Históricamente, el “Sur Global” ha comprendido las zonas del mundo más desfavorecidas, pero el paso del tiempo –y sus efectos– ha hecho que el sustrato común se diluya, y sus miembros muestren pocos rasgos compartidos –aunque se siguen solapando muchas de sus ambiciones–. A pesar de carecer de definición o demarcación clara, el concepto se había convertido en el más socialmente aceptable para referirnos a todo lo que no fuera Occidente.

Esta evolución es típica de los sistemas de clasificación. El Fondo Monetario Internacional (FMI) empezó distinguiendo entre “países industriales”, “otros países de renta alta” y “países menos desarrollados” para terminar hoy hablando de “economías avanzadas”, “economías de mercado emergente y renta media” y “países de renta baja en vías de desarrollo”. Y en 2016, el Banco Mundial dejó de diferenciar los “desarrollados” de aquellos “en vías de desarrollo” a la hora de presentar sus datos por el exceso de diversidad entre naciones del grupo.

En los últimos años, esta lógica ha ido impulsando crecientes críticas de un grupo que cada vez tiene menos en común. ¿Cómo tendrán las mismas prioridades, las mismas necesidades, el mismo punto de vista, Arabia Saudita –con su PIB per cápita de 23.000 dólares– y Sudán –cuyo PIB per cápita es 30 veces inferior–? ¿Cómo podemos unir a la India, gran poder emergente con 1,4 mil millones de habitantes, con el pequeño Estado insular de Niue (con únicamente 2.000)?

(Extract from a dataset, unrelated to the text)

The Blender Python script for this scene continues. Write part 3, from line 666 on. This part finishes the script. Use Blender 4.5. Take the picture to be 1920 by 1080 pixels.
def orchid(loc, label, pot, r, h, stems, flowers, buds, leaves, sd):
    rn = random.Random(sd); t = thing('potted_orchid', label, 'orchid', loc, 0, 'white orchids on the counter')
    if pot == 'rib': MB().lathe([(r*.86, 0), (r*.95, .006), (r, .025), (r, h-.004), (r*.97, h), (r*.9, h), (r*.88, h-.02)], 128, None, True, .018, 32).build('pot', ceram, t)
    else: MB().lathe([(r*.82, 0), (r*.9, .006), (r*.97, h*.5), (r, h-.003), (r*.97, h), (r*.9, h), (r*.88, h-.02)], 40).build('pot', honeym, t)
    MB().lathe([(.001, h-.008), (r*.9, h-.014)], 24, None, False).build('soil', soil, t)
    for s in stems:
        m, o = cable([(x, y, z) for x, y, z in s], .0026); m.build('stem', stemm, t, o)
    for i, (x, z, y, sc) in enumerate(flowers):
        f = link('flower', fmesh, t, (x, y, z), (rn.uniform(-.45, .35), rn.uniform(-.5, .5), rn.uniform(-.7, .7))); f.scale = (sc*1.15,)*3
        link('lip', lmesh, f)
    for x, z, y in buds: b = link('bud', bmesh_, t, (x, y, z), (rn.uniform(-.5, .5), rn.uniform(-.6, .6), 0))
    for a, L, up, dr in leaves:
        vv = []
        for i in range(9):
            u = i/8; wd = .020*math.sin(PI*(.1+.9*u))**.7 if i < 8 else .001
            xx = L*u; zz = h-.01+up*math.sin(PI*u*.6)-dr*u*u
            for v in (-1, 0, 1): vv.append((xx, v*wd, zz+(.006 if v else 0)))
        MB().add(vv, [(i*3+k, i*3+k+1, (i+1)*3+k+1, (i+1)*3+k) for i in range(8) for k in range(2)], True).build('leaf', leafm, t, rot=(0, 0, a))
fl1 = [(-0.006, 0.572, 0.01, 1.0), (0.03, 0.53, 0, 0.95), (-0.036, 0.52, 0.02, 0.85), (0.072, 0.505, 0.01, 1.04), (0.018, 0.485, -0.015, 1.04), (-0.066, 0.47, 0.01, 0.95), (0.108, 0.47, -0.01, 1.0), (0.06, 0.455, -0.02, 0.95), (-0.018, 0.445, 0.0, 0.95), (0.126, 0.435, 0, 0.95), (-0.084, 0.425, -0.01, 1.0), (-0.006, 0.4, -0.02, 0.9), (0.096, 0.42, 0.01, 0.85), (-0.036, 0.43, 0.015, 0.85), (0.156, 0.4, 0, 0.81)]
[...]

En este contexto, provocadora resulta la autoinclusión del Imperio Medio, arrollador poder que no solo sigue reivindicando su pertenencia al “Sur Global”, sino que pretende la portavocía y el liderazgo. Propone una visión alternativa al sistema construido tras la Segunda Guerra Mundial: un mundo que prima el colectivo sobre el individuo y la seguridad por encima de la libertad, donde la democracia liberal es una más de las opciones de estructuración social –mientras se predica su declive moral y su disfuncionalidad práctica–, y la no injerencia en los asuntos domésticos de los demás es principio basilar. Para muchos en esta agrupación, que no se identifican con –ni se ven representados en– el orden vigente, es una perspectiva atractiva. De igual manera, para quienes buscan la financiación de su desarrollo, la que ofrece Pekín –sin las condicionalidades que imponen EE.UU. o Europa (aunque con otras más opacas y enmascaradas) y libre del bagaje de un pasado colonial– puede suscitar interés.

Y es que China, a pesar de ser muy diferente, exhibe dotes camaleónicas, se pega al terreno, “conecta” bien. Enarbola su “Siglo de humillación” y proclama desilusión, desengaño con la organización del mundo tal y como está, sus dificultades y sus deseos. Entiende que, puesto a elegir, el Sur Global” va a elegirse a sí mismo; reivindica su forma de hacer, sin las cortapisas de transparencia, lucha contra la corrupción o un entendimiento de los derechos humanos. Y se atrincheran en la calificación de la agresión rusa sobre Ucrania –su corolario de torturas, de salvaje destrucción de infraestructuras– como mero asunto bilateral, cuestión de potencias, entre Rusia y Occidente: en la mayor parte de los casos, no se perciben ni se proyectan del lado de Putin, sino amparando planteamientos propios.

Esta realidad nos interpela. Occidente debe procurar la alineación de disposiciones, la coordinación y coherencia de actuación. Sin imposiciones. Tampoco evasivas. Y con pragmatismo. Mientras China mitiga riesgos con una estrategia de cooperación y competición simultánea, Europa, en particular, debería sacar las pertinentes conclusiones e incrementar su influencia y capacidad de actuar en el escenario “Sur”. Con determinación, pero sabiendo los fantasmas del pasado que fácilmente se despiertan y se utilizan de arma arrojadiza. Ganar el apoyo del “Sur Global” pasa por entender los límites de esta categorización, por dejar de verlo como una agrupación homogénea, por escuchar sus exigencias y entender sus prioridades. Porque sin el “Sur Global”, no habrá la unidad necesaria para solucionar los retos comunes a los que nos enfrentamos –y los que aún están por venir–.